3. During one very dry summer in the 1950s, the snakes came down (presumably from the ledges they likes, and presumably looking for water).
*We found one sunning itself on our front doorstep, crawling under the kitchen in the crawl space.
*A neighbor found one in her livingroom; it had found a way in, apparently again looking for water.
4. One other time, I found one along the edge of the neighbor’s pond where we used to swim.
My mother also once has one drop out of a tree or something onto her when she was riding a horse; I expect it was startled too, and slithered away. I don’t know what state it was in.

This concerned citizen believes that rattlesnakes could be a gateway to other fearsome reptiles. They even use a few metaphors to illustrate their point:

What’s next? Your Komodo Dragon project? The Gila Monster Project? Alligator Snapping Turtles? Saltwater crocs? I am sure these are all “misunderstood” and “beneficial.”
The voters will regret that you were not removed before you could implement your moronic and ill concieved plan filled with hubris and narcissism.
Just as Icarus flew too close to the sun, your plan will crash and burn. And the voters (and their children) will pay the price.
As the cliche goes, “the road to hell is paved with good intentions.”
P.S. I am sure that at one time, there were poisonous snakes in what is now Boston Common. When can we look forward to your Boston Common plan? How about your Olmsted Park plan? I am sure Brookline will be thrilled with your wayward logic.

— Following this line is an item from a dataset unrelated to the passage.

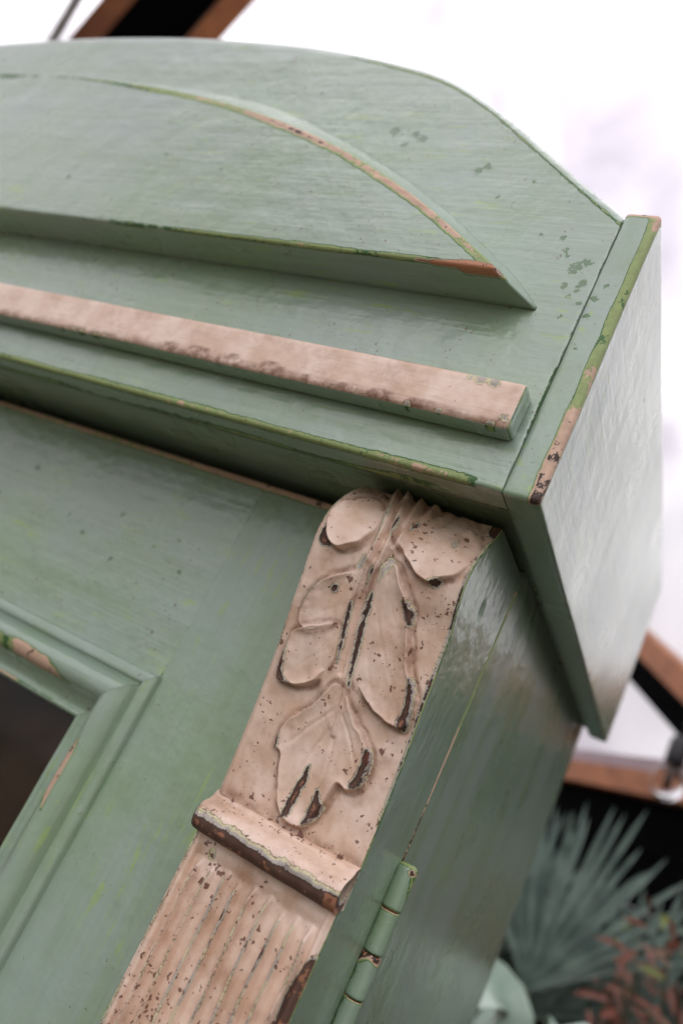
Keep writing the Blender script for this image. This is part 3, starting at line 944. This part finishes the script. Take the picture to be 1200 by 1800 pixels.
PRIMER = {
    'tri': [(-36.5, -34.5), (-38.2, -39.8), (-37.0, -49.2), (-34.4, -43.7), (-31.0, -37.8)],
    'oval': [(-48.6, -37.0), (-50.7, -42.9), (-49.3, -46.4), (-44.8, -44.3), (-44.7, -39.4)],
    'stem_top': [(-51.3, -7.4), (-50.4, -15.0), (-46.9, -25.4), (-46.6, -34.7), (-44.3, -34.5), (-44.6, -26.0), (-47.5, -15.7)],
    'ell': [(-14.0, -15.7), (-13.8, -20.1), (-11.6, -22.1), (-11.2, -18.3)],
}
RIDGES = [[(-55.1, 0.7), (-44.6, -26.0), (-45.4, -45.0), (-45.8, -65.9), (-43.1, -88.5)], [(-49.7, 1.2), (-39.5, -25.6), (-39.4, -45.5), (-38.9, -65.9), (-34.8, -93.0), (-32.7, -115.4)], [(-41.9, 1.1), (-36.2, -20.3), (-36.1, -32.3)], [(-34.0, 0.5), (-31.2, -17.7)], [(-38.7, -92.0), (-37.6, -112.3), (-37.9, -120.2)], [(-27.7, -97.8), (-31.0, -117.2), (-32.5, -133.3)], [(-10.6, -9.6), (-6.8, -12.9)]]


LOBE_H = {'lobe_ul': 4.6, 'lobe_ml': 3.8, 'lobe_ll': 4.0, 'lobe_ur': 4.2, 'lobe_r': 3.9, 'leaf_low': 3.2}


def carve(x, z):
    """height in metres and wear over the corbel face"""
    px, pz = x * 1000, z * 1000
    h = np.zeros(px.shape)
    stem_d = np.minimum(polyline_d(px, pz, smooth_open(RIDGES[0]))[0], polyline_d(px, pz, smooth_open(RIDGES[1]))[0])
    P0 = np.stack([px, pz, px * 0], 1)
    soft = 0.55 * wob(P0, 0.35, 64)
    grime = np.zeros(px.shape)
    for k, poly in LOBES.items():
        sd_ = sdf(px, pz, smooth_poly(poly))
        sd_ = sd_ + 0.45 * wob(P0, 0.6, 65)
        rim = 0.62 + 0.55 * np.exp(-np.clip(sd_ - 1.1, 0, 99) / 3.0)
        rim = rim * (0.22 + 0.78 * sstep(1.5, 12.0, stem_d)) if k != 'leaf_low' else rim * (0.55 + 0.45 * sstep(0.5, 9.0, polyline_d(px, pz, [(-37, -95), (-35, -120), (-33, -150)])[0]))
        grime = np.maximum(grime, np.exp(-((sd_ + 0.9) / 1.3) ** 2))
        if k == 'lobe_ul':
            rim = rim * (0.06 + 0.94 * sstep(-9, -35, pz))
        if k == 'lobe_ur':
            rim = rim * (0.06 + 0.94 * sstep(-9, -36, pz))
            rim = rim * (1 - 0.75 * sstep(-14, -2, px)) * sstep(6, -10, pz)
        hk = LOBE_H[k] * sstep(-0.25, 1.05 + 0.5 * np.clip(soft, 0, 1), sd_) * rim
        h = np.maximum(h, hk)
    body = sdf(px, pz, smooth_poly([(-46, -36), (-58, -52), (-63, -74), (-61, -94), (-50, -99), (-44, -112), (-34, -120), (-27, -110), (-22, -97), (-14, -84),
                                    (-20, -62), (-28, -44), (-36, -34)]))
    h = np.maximum(h, 1.9 * sstep(-1.0, 6.0, body)) + 0.5 * sstep(0, 6, body)
    for i, r_ in enumerate(RIDGES):
        d, t = polyline_d(px, pz, smooth_open(r_))
        wid = [1.8, 1.9, 2.0, 2.0, 1.3, 1.6, 2.4][i]
        amp = [4.2, 4.5, 3.0, 2.3, 2.2, 1.6, 2.0][i] * (1 - 0.45 * t)
        h = np.maximum(h, amp * np.exp(-(d / wid) ** 2) + h * 0.25 * np.exp(-(d / wid) ** 2))
    # grooves beside the stem and raying out at the top
    for g_, wd, am in (([(-47.5, -4), (-43.0, -22), (-42.2, -44), (-42.2, -64), (-39.5, -90)], 0.9, 1.4),
                       ([(-38, -2), (-37.2, -18), (-38.0, -30)], 1.2, 1.9), ([(-30, -1), (-33.0, -16)], 1.4, 1.5),
                       ([(-58, -2), (-52, -12)], 1.6, 1.5), ([(-22, 1), (-26, -12)], 1.6, 1.1)):
        d, t = polyline_d(px, pz, g_)
        h = h - am * np.exp(-(d / wd) ** 2)
    h = h - 0.55 * grime * (h < 1.2)
    # cut veins running down the lobes
    for g_, am in (([(-47, -48), (-56, -54), (-64, -64)], 0.7), ([(-46, -60), (-54, -66), (-63, -74)], 0.6), ([(-46, -80), (-54, -88), (-63, -99)], 0.7),
                   ([(-33, -42), (-27, -56), (-21, -64)], 0.6), ([(-34, -58), (-26, -72), (-17, -84), (-9, -97)], 0.8), ([(-35, -70), (-28, -84), (-18, -98)], 0.6),
                   ([(-37, -24), (-26, -28), (-15, -36)], 0.6), ([(-50, -14), (-58, -24), (-66, -33)], 0.5), ([(-35, -104), (-44, -116), (-51, -128)], 0.7),
                   ([(-34, -104), (-25, -114), (-17, -126)], 0.7), ([(-35, -112), (-40, -130), (-42, -150)], 0.7), ([(-33, -112), (-30, -132), (-31, -154)], 0.8),
                   ([(-34, -114), (-35.5, -134), (-35.5, -152)], 0.9)):
        d, t = polyline_d(px, pz, smooth_open(g_))
        am = am * (0.12 if g_[0][1] > -100 else 0.4)
        h = h - am * np.exp(-(d / 0.75) ** 2) * sstep(0, 0.15, t) * sstep(1.0, 0.75, t) + 0.35 * am * np.exp(-((d - 1.6) / 0.9) ** 2) * sstep(1.0, 0.7, t)
    h = h + 0.30 * wob(np.stack([px, pz, px * 0], 1), 0.22, 31) + 0.12 * wob(np.stack([px, pz, px * 0], 1), 0.8, 32)
    w = np.zeros(px.shape)
    jit = 0.30 * wob(np.stack([px, pz, px * 0], 1), 2.4, 33) + 0.25 * wob(np.stack([px, pz, px * 0], 1), 5.5, 34) - 0.45
    for k, poly in WORN.items():
        s_ = sdf(px, pz, smooth_poly(poly, 1)) + jit
        w = np.maximum(w, np.where(s_ > 0, 0.75 + 0.21 * np.clip(s_ / 1.3, 0, 1), 0.75 + 0.27 * s_ / 1.0))
        h = h + 0.5 * sstep(-1.2, 0.6, s_) - 0.6 * sstep(0.0, 0.7, s_)
    for k, poly in PRIMER.items():
        s_ = sdf(px, pz, smooth_poly(poly, 1)) + jit
        w = np.maximum(w, np.where(s_ > 0, 0.56 + 0.09 * np.clip(s_ / 1.0, 0, 1), 0.56 + 0.16 * s_ / 0.9))
    grime = np.maximum(grime, 0.9 * np.exp(-((pz + 158.5) / 2.5) ** 2))
    grime = np.maximum(grime, 0.8 * sstep(-10, -2, pz))
    return h / 1000, np.clip(w, 0, 1.1), np.clip(grime, 0, 1)


def smooth_open(pts):
    P = np.array(pts, float)
    if len(P) < 3:
        return P
    t = np.linspace(0, len(P) - 1, len(P) * 4)
    return np.stack([catmull(t, np.arange(len(P)), P[:, i]) for i in (0, 1)], 1)


# corbel: face columns from left to right, then the flat green side
nu, nv = 230, 470
ux = np.linspace(-W, -0.0006, nu)
vz = np.linspace(0.0, -0.1605, nv)
X, Z = np.meshgrid(ux, vz)
hh, ww, gg = carve(X.ravel(), Z.ravel())
hh, ww, gg = hh.reshape(X.shape), ww.reshape(X.shape), gg.reshape(X.shape)
fade = sstep(0.0, 0.0035, X + W) * sstep(0.0, 0.004, -X)
hh = hh * fade
Y = ysurf(X, Z)
dYdZ = np.gradient(Y, vz, axis=0)
nl = np.sqrt(1 + dYdZ ** 2)
Yd = Y - hh / nl
Zd = Z + hh * dYdZ / nl
Zd = np.minimum(Zd, 0.003)
# ragged top edge
rnd_l = 0.0015 * (1 - sstep(0, 0.0022, X + W))
Yd = Yd + rnd_l
rims = np.hypot(np.minimum(-X, 9), 0)
w_edge = 0.62 * sstep(0.0030, 0.0008, -X * (1 - 0.35 * wob(np.stack([X.ravel(), Y.ravel(), Z.ravel()], 1), 120, 34).reshape(X.shape)))
w_edge *= 1 + 0.45 * wob(np.stack([X.ravel(), Y.ravel(), Z.ravel()], 1), 90, 35).reshape(X.shape)
w_left = 0.40 * sstep(0.0022, 0.0006, X + W) * (1 + 0.4 * wob(np.stack([X.ravel(), Y.ravel(), Z.ravel()], 1), 100, 36).reshape(X.shape))
w_tr = 0.95 * sstep(7.0, 2.5, np.hypot((X * 1000 + 1), (Z * 1000 + 2) * 0.8))
ww = np.clip(np.maximum.reduce([ww, w_edge, w_left, w_tr]), 0, 1.1)
ns_ = 52
tside = np.linspace(0, 1, ns_) ** 1.15
cols_x, cols_y, cols_z, cw, cp = [], [], [], [], []
# left wall back to the door
cols_x.append(np.full((nv, 1), -W)); cols_y.append(np.full((nv, 1), -0.0398)); cols_z.append(vz[:, None]); cw.append(np.zeros((nv, 1))); cp.append(np.ones((nv, 1)))
cols_x.append(X); cols_y.append(Yd); cols_z.append(Zd); cw.append(ww); cp.append(np.ones_like(X))
yr = Yd[:, -1]
side_y = yr[:, None] + (-0.0132 - yr[:, None]) * tside[None, :]
side_z = np.repeat(Zd[:, -1:], ns_, 1)
side_x = np.full((nv, ns_), 0.0002)
ymm, zmm = side_y * 1000, side_z * 1000
cx_, cz_ = -52.0, -35.0
ddy = (ymm - cx_) + (zmm - cz_) * 0.18
notch = np.exp(-(ddy / 1.7) ** 2 - ((zmm - cz_) / 4.2) ** 2)
side_x = side_x - 0.0030 * notch + 0.0005 * wob(np.stack([side_x.ravel() * 0, side_y.ravel(), side_z.ravel()], 1), 65, 37).reshape(side_x.shape) * sstep(0, 0.1, tside)[None, :]
swear = 0.66 * sstep(0.0024, 0.0006, (side_y - yr[:, None])) * (1 + 0.3 * wob(np.stack([side_x.ravel(), side_y.ravel(), side_z.ravel()], 1), 110, 38).reshape(side_x.shape))
cols_x.append(side_x); cols_y.append(side_y); cols_z.append(side_z); cw.append(swear); cp.append(np.zeros_like(side_x))
CX, CY_, CZ_ = np.hstack(cols_x), np.hstack(cols_y), np.hstack(cols_z)
CW, CP = np.hstack(cw), np.hstack(cp)


def grid_faces(nr, nc):
    i = np.arange(nr * nc).reshape(nr, nc)
    return np.stack([i[:-1, :-1].ravel(), i[1:, :-1].ravel(), i[1:, 1:].ravel(), i[:-1, 1:].ravel()], 1)


def with_top(Xa, Ya, Za, Wa, Pa, yb=-0.0398):
    """adds a first row folded back to the door so that the top is closed"""
    rows = []
    for q in (1.0, 0.66, 0.33, 0.1):
        rows.append((Xa[:1], Ya[:1] + (np.maximum(yb, Ya[:1]) - Ya[:1]) * q, np.minimum(Za[:1] + 0.0004, 0.0032), Wa[:1] * 0 + 0.4, Pa[:1]))
    f = lambda k, A: np.vstack([r_[k] for r_ in rows] + [A])
    return f(0, Xa), f(1, Ya), f(2, Za), f(3, Wa), f(4, Pa)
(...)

This person is very angry:

You dumb sons of b******. If you had any sense, you’d be dangerous. What low level a** hat is trying to justify his miserable existence and wasting tax dollars doing it? For whatever moron dreamed up this plan, these animals swim and colonize elsewhere.

And this avid hunter believes that rattlesnakes will pose a threat to hunters:

I will not be able to attend the Rattlesnake meeting, but want to submit a comment: HAVE YOU ALL LOST YOUR MINDS?
As an avid bird hunter and hiker the last thing I want to encounter in the woods is a deadly rattlesnake. We’ve done fine without them for generations—in fact, their extinction in MA would be an advance in civilization. As to the “island” ideas, do you realize that Rattlesnakes are excellent swimmers?
I will contacts my state rep and senator to oppose this foolishness, and suggest a cut in your funding if it goes forward.

Of course, not everyone is against the idea of snake island. In fact, about half of the released emails are in favor of the initiative. It appears as though this person is trying to articulate support for the colony, but they have a confusing way of doing so:

I applaud Mr. French rattlesnake endeavor. But I find that for him to say the Rattlesnakes will stay on the island is not a very reliable fact. After giving live birth to as many as 4 plus babies. Some will find the water and swim away from the island that he stated they would not leave the island.
I live in the middle of the desert I have only seen two snakes here. One a coral and one cooked in my fire pit for burning. I found him a small red race native to California. I live in New Mexico. Just sayin.
Good Luck on containment it dose not work. When dealing with reptiles in the wild.
Have a blessed day.

And then there’s this person, who already lives among rattlesnakes and seems to enjoy it:

I grew up in Arlington, MA, but never was lucky enought to see a timber rattler. Now I live in Southern California. I just learned about the proposed Quabbin rattlesnake project on ABC NEws’ website. I’m writing in support of this project. I also want to give a perspective on living around rattlers from someone who encounters them at close range at least several times a year.
In San Diego we often meet rattlesnakes on local trails, which are never closed due to rattlesnake activity. Here it’s expected that whenever it’s warm, snakes will be out and about, and hikers need to be aware. (In fact, we saw one on a trail last week.) When my husband and I census bighorn sheep for Anza-Borrego Desert State Park, we often share our count site with at least one rattlesnake. We’re always delighted to have the chance to see and photograph them.
In all our many rattlesnake encounters over the last 30 years, we’ve never experienced any kind of rattlesnake “aggression”. Snakes don’t engage in Gary Larson cartoon behavior, hiding in wait to chase, bite, and eat us. They’ll avoid humans when they can, they’re an important part of the ecosystem, and they’re beautiful and fun to watch. The key is to treat them with respect and don’t invade their space or frighten them.
I realize most folks in MA have never seen a rattlesnake and are alarmed by the idea that they might encounter one. Movies, TV, and urban legends have given the rattlers an undeserved bad reputation, but this perception can be changed with public education. With enough education, I hope your citizens will learn to appreciate timber rattlesnakes the way we appreciate our local rattlesnakes—and I hope they will support your much-needed Quabbin rattlesnake project.